§ **PROBLEM**
Up to and including the line containing "COL = SC.collection", please reproduce the lines of the listing below, starting from the top.

§ **COLLECTED DATA**
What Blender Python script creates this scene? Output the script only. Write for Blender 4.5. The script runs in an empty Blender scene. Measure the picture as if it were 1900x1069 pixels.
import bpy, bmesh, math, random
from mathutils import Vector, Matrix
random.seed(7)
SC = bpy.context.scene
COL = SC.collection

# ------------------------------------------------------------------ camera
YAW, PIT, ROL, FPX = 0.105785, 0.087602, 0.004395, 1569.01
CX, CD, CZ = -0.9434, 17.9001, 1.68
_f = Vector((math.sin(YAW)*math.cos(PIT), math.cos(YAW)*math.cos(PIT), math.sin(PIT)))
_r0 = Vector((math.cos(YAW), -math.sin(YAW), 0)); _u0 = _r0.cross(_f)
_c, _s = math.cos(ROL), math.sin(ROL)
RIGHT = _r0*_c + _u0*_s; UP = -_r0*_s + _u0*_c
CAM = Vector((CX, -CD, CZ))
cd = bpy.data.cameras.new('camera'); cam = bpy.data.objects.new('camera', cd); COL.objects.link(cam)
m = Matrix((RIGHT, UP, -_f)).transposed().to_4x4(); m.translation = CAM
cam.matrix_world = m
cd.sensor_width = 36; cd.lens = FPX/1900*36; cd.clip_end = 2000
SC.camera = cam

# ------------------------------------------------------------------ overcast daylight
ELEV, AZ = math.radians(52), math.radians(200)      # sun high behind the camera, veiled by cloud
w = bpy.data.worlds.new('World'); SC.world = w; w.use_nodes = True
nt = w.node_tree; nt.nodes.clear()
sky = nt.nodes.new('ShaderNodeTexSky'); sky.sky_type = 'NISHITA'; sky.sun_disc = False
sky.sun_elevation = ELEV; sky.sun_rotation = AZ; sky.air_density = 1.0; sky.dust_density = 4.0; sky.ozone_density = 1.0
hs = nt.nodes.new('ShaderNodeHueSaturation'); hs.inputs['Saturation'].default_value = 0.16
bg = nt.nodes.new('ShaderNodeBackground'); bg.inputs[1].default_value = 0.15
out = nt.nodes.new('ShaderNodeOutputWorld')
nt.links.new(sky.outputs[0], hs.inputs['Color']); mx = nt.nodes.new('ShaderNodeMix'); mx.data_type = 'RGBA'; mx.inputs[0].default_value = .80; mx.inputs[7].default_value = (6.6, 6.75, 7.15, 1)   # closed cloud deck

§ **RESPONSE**
What Blender Python script creates this scene? Output the script only. Write for Blender 4.5. The script runs in an empty Blender scene. Measure the picture as if it were 1900x1069 pixels.
import bpy, bmesh, math, random
from mathutils import Vector, Matrix
random.seed(7)
SC = bpy.context.scene
COL = SC.collection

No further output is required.